Intended Learning Outcomes

By the end of this unit, students will be able to:

  1. demonstrate sophisticated knowledge of experimentalism in a range of arts during the Cubist period;
  2. exercise critical interpretive skills of ‘reading’ across genres and media;
  3. evaluate, analyse and synthesize with a sophistication appropriate to the level a range of artistic genres and media and theory and criticism relating to them;
  4. present and defend their analyses and arguments orally and in writing with a complexity and register appropriate to this level of study;
  5. collaborate with other student group members in the effective design and creation of a digital mini-exhibition curation.

Teaching Information

Teaching will be delivered through a combination of synchronous sessions and asynchronous activities, including seminars, lectures, and collaborative as well as self-directed learning opportunities supported by tutor consultation.

Assessment Information

1 x timed assessment (60%), testing ILOs 1-4.

1 x assessed group project (40%), testing ILOs 1-5.

Resources

If this unit has a Resource List, you will normally find a link to it in the Blackboard area for the unit. Sometimes there will be a separate link for each weekly topic.

If you are unable to access a list through Blackboard, you can also find it via the Resource Lists homepage. Search for the list by the unit name or code (e.g.
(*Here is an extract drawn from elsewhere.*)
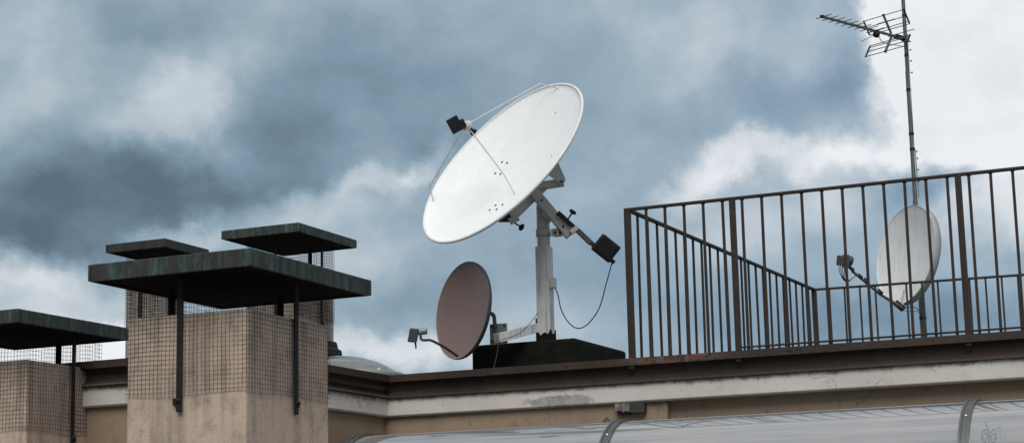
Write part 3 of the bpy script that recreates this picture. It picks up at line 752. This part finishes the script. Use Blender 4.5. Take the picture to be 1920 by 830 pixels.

FREN30096).

How much time the unit requires
Each credit equates to 10 hours of total student input. For example a 20 credit unit will take you 200 hours of study to complete. Your total learning time is made up of contact time, directed learning tasks, independent learning and assessment activity.

See the Faculty workload statement relating to this unit for more information.

Assessment
The Board of Examiners will consider all cases where students have failed or not completed the assessments required for credit. The Board considers each student's outcomes across all the units which contribute to each year's programme of study. If you have self-certificated your absence from an assessment, you will normally be required to complete it the next time it runs (this is usually in the next assessment period).
The Board of Examiners will take into account any extenuating circumstances and operates within the Regulations and Code of Practice for Taught Programmes.